### Directions for this task:
Repeat the material verbatim and drop the pictures.

### Provided data:
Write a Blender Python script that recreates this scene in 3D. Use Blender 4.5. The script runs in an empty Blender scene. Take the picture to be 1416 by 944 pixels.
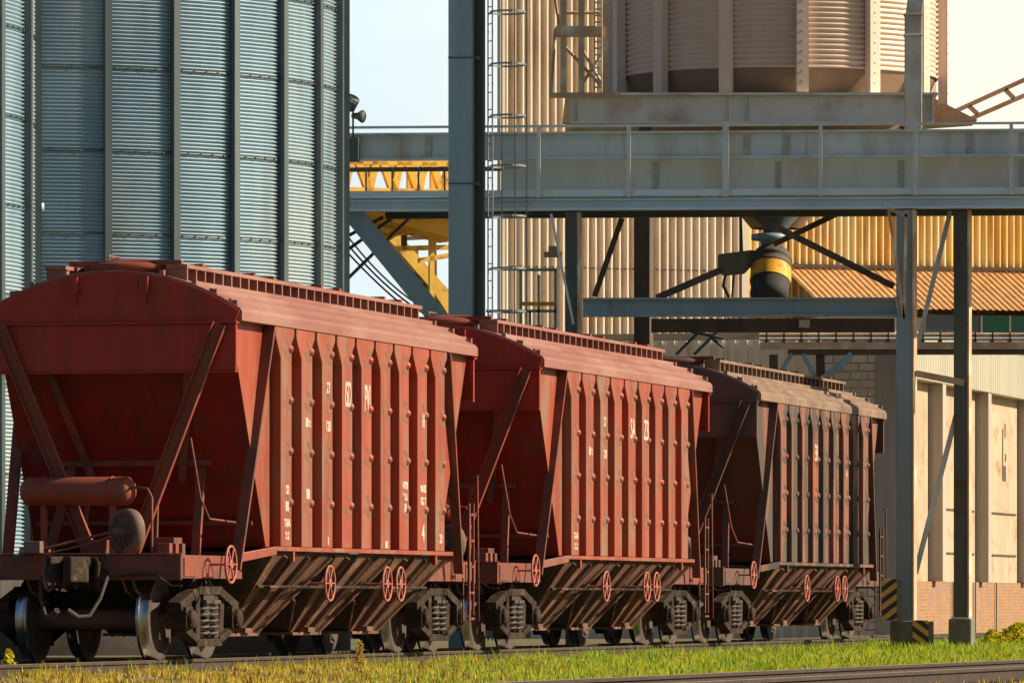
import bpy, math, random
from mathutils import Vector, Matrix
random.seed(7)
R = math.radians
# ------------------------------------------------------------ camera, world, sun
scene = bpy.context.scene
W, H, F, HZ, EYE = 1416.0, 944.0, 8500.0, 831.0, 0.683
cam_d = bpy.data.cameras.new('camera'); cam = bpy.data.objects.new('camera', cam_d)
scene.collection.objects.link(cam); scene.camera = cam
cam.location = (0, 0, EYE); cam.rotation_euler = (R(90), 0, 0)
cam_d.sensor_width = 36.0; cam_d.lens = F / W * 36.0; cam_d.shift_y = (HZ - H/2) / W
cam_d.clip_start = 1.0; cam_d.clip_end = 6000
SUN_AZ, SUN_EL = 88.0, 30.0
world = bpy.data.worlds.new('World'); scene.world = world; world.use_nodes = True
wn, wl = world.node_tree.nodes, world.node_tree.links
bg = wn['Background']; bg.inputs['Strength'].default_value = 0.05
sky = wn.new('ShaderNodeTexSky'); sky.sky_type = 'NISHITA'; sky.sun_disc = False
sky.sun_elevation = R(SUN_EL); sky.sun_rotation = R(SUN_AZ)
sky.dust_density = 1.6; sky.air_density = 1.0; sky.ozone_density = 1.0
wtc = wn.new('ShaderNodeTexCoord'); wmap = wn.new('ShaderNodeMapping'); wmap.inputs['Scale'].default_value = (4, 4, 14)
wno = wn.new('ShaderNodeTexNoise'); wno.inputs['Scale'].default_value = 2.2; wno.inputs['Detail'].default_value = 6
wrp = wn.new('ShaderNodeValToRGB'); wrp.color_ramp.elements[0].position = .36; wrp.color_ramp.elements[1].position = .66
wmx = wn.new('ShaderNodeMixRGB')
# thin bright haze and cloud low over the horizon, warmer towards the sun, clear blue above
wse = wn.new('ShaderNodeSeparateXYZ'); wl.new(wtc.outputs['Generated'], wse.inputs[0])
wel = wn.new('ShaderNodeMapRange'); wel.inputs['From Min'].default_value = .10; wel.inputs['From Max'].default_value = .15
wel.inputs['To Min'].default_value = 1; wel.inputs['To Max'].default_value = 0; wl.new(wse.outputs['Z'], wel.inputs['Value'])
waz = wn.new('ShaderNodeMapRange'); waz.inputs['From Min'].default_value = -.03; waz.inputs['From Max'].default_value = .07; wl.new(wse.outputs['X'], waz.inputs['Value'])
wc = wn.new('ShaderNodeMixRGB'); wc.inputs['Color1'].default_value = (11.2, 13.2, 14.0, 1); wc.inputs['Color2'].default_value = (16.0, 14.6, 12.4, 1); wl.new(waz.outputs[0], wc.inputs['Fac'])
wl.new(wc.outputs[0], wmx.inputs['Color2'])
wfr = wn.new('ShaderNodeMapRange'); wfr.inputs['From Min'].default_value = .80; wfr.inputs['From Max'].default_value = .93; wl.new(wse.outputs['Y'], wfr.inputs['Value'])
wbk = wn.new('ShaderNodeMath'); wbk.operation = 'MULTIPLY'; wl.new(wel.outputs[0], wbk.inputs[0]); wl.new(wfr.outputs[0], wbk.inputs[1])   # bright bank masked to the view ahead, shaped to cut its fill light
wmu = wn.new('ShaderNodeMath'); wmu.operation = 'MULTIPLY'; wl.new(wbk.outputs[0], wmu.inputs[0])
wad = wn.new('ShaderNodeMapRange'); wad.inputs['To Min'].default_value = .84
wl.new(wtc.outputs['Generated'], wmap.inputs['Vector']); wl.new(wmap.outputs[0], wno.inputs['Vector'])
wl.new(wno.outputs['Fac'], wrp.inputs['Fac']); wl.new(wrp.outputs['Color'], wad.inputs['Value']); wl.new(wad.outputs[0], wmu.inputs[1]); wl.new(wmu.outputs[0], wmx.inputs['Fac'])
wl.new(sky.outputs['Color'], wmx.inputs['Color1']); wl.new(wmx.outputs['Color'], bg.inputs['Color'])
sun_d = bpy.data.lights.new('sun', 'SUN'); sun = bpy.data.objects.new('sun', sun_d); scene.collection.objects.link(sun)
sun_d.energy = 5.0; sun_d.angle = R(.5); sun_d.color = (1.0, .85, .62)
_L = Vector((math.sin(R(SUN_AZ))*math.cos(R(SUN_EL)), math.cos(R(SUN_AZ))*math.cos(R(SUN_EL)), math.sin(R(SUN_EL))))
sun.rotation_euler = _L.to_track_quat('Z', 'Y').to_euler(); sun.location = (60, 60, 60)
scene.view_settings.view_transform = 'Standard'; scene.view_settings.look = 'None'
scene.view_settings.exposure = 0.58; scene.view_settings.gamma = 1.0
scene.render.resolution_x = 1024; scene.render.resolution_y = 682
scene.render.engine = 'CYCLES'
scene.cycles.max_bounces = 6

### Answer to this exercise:
Write a Blender Python script that recreates this scene in 3D. Use Blender 4.5. The script runs in an empty Blender scene. Take the picture to be 1416 by 944 pixels.
import bpy, math, random
from mathutils import Vector, Matrix
random.seed(7)
R = math.radians
# ------------------------------------------------------------ camera, world, sun
scene = bpy.context.scene
W, H, F, HZ, EYE = 1416.0, 944.0, 8500.0, 831.0, 0.683
cam_d = bpy.data.cameras.new('camera'); cam = bpy.data.objects.new('camera', cam_d)
scene.collection.objects.link(cam); scene.camera = cam
cam.location = (0, 0, EYE); cam.rotation_euler = (R(90), 0, 0)
cam_d.sensor_width = 36.0; cam_d.lens = F / W * 36.0; cam_d.shift_y = (HZ - H/2) / W
cam_d.clip_start = 1.0; cam_d.clip_end = 6000
SUN_AZ, SUN_EL = 88.0, 30.0
world = bpy.data.worlds.new('World'); scene.world = world; world.use_nodes = True
wn, wl = world.node_tree.nodes, world.node_tree.links
bg = wn['Background']; bg.inputs['Strength'].default_value = 0.05
sky = wn.new('ShaderNodeTexSky'); sky.sky_type = 'NISHITA'; sky.sun_disc = False
sky.sun_elevation = R(SUN_EL); sky.sun_rotation = R(SUN_AZ)
sky.dust_density = 1.6; sky.air_density = 1.0; sky.ozone_density = 1.0
wtc = wn.new('ShaderNodeTexCoord'); wmap = wn.new('ShaderNodeMapping'); wmap.inputs['Scale'].default_value = (4, 4, 14)
wno = wn.new('ShaderNodeTexNoise'); wno.inputs['Scale'].default_value = 2.2; wno.inputs['Detail'].default_value = 6
wrp = wn.new('ShaderNodeValToRGB'); wrp.color_ramp.elements[0].position = .36; wrp.color_ramp.elements[1].position = .66
wmx = wn.new('ShaderNodeMixRGB')
# thin bright haze and cloud low over the horizon, warmer towards the sun, clear blue above
wse = wn.new('ShaderNodeSeparateXYZ'); wl.new(wtc.outputs['Generated'], wse.inputs[0])
wel = wn.new('ShaderNodeMapRange'); wel.inputs['From Min'].default_value = .10; wel.inputs['From Max'].default_value = .15
wel.inputs['To Min'].default_value = 1; wel.inputs['To Max'].default_value = 0; wl.new(wse.outputs['Z'], wel.inputs['Value'])
waz = wn.new('ShaderNodeMapRange'); waz.inputs['From Min'].default_value = -.03; waz.inputs['From Max'].default_value = .07; wl.new(wse.outputs['X'], waz.inputs['Value'])
wc = wn.new('ShaderNodeMixRGB'); wc.inputs['Color1'].default_value = (11.2, 13.2, 14.0, 1); wc.inputs['Color2'].default_value = (16.0, 14.6, 12.4, 1); wl.new(waz.outputs[0], wc.inputs['Fac'])
wl.new(wc.outputs[0], wmx.inputs['Color2'])
wfr = wn.new('ShaderNodeMapRange'); wfr.inputs['From Min'].default_value = .80; wfr.inputs['From Max'].default_value = .93; wl.new(wse.outputs['Y'], wfr.inputs['Value'])
wbk = wn.new('ShaderNodeMath'); wbk.operation = 'MULTIPLY'; wl.new(wel.outputs[0], wbk.inputs[0]); wl.new(wfr.outputs[0], wbk.inputs[1])   # bright bank masked to the view ahead, shaped to cut its fill light
wmu = wn.new('ShaderNodeMath'); wmu.operation = 'MULTIPLY'; wl.new(wbk.outputs[0], wmu.inputs[0])
wad = wn.new('ShaderNodeMapRange'); wad.inputs['To Min'].default_value = .84
wl.new(wtc.outputs['Generated'], wmap.inputs['Vector']); wl.new(wmap.outputs[0], wno.inputs['Vector'])
wl.new(wno.outputs['Fac'], wrp.inputs['Fac']); wl.new(wrp.outputs['Color'], wad.inputs['Value']); wl.new(wad.outputs[0], wmu.inputs[1]); wl.new(wmu.outputs[0], wmx.inputs['Fac'])
wl.new(sky.outputs['Color'], wmx.inputs['Color1']); wl.new(wmx.outputs['Color'], bg.inputs['Color'])
sun_d = bpy.data.lights.new('sun', 'SUN'); sun = bpy.data.objects.new('sun', sun_d); scene.collection.objects.link(sun)
sun_d.energy = 5.0; sun_d.angle = R(.5); sun_d.color = (1.0, .85, .62)
_L = Vector((math.sin(R(SUN_AZ))*math.cos(R(SUN_EL)), math.cos(R(SUN_AZ))*math.cos(R(SUN_EL)), math.sin(R(SUN_EL))))
sun.rotation_euler = _L.to_track_quat('Z', 'Y').to_euler(); sun.location = (60, 60, 60)
scene.view_settings.view_transform = 'Standard'; scene.view_settings.look = 'None'
scene.view_settings.exposure = 0.58; scene.view_settings.gamma = 1.0
scene.render.resolution_x = 1024; scene.render.resolution_y = 682
scene.render.engine = 'CYCLES'
scene.cycles.max_bounces = 6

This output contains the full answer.